Baseball fan and entrepreneur J. J. Matis has big dreams to elevate her company to the major leagues of business.
Last year, Matis created a baseball-shaped backpack as a final project for her MBA degree. The product helped her launch a business when Major League Baseball and the Los Angeles Dodgers decided to license and sell her bags at Dodger Stadium.
Her start-up company, J. J. Creations in Sherman Oaks, has grown to include products with the Los Angeles Lakers and the National Baseball Hall of Fame, but Matis is now looking to score big with investors who can fund her company's expansion.
"I've made it this far on limited resources," she said. "Now I'm at that point where I really need more funding to take my business to the next level."
In her search for money, Matis will join 25 other entrepreneurs to meet, greet and schmooze with deep-pocket investors at the fifth annual Central Coast Venture Forum, to be held May 17 at the Bacara Resort in Santa Barbara.
Out of the 26 companies invited to participate in this year's forum, only 12 will be given the chance to make a formal presentation to the hundreds of private investors and venture-capital professionals expected to attend the event. The 14 remaining companies (J.J. Creations among them) will be given exhibit space to display their products and services.

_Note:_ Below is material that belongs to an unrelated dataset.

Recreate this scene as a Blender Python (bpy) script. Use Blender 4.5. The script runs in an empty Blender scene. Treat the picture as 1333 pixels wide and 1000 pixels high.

More than 50 companies applied to be presenters at this year's conference, said Diana Wilson, executive director of the Central Coast Venture Forum in Santa Barbara.
The non-profit forum and its 100-member advisory group provides access to financial resources and services for emerging companies in the Central Coast and northern Los Angeles.
Presenting companies are chosen based on financial need.
"We selected companies that were looking to raise at least $1 million in equity," Wilson said.
Most of the companies making formal pitches already have some level of financing in place and are searching for second and third rounds of financing, she said. Only a handful of firms are seeking initial seed funding.
Forum organizers would not release the names of the companies taking part in the event, but they did reveal that most of the firms are from Santa Barbara and Los Angeles. Other companies are from Westlake Village, Ventura, Newbury Park and Santa Maria.
"Our applicants this year represent much more diversity in the industries they represent" than in past years, Wilson said.
The range of companies making presentations includes a firm with software to help update address books for everyone on a network and another firm that develops online video e-mail and instant video messaging. On the scientific end, one company claims to have the technology to convert hazardous waste into environmentally safe carbon dioxide and water.
More than 300 people are expected to attend the event, which is open only to private, professional investors. The event is closed to the public.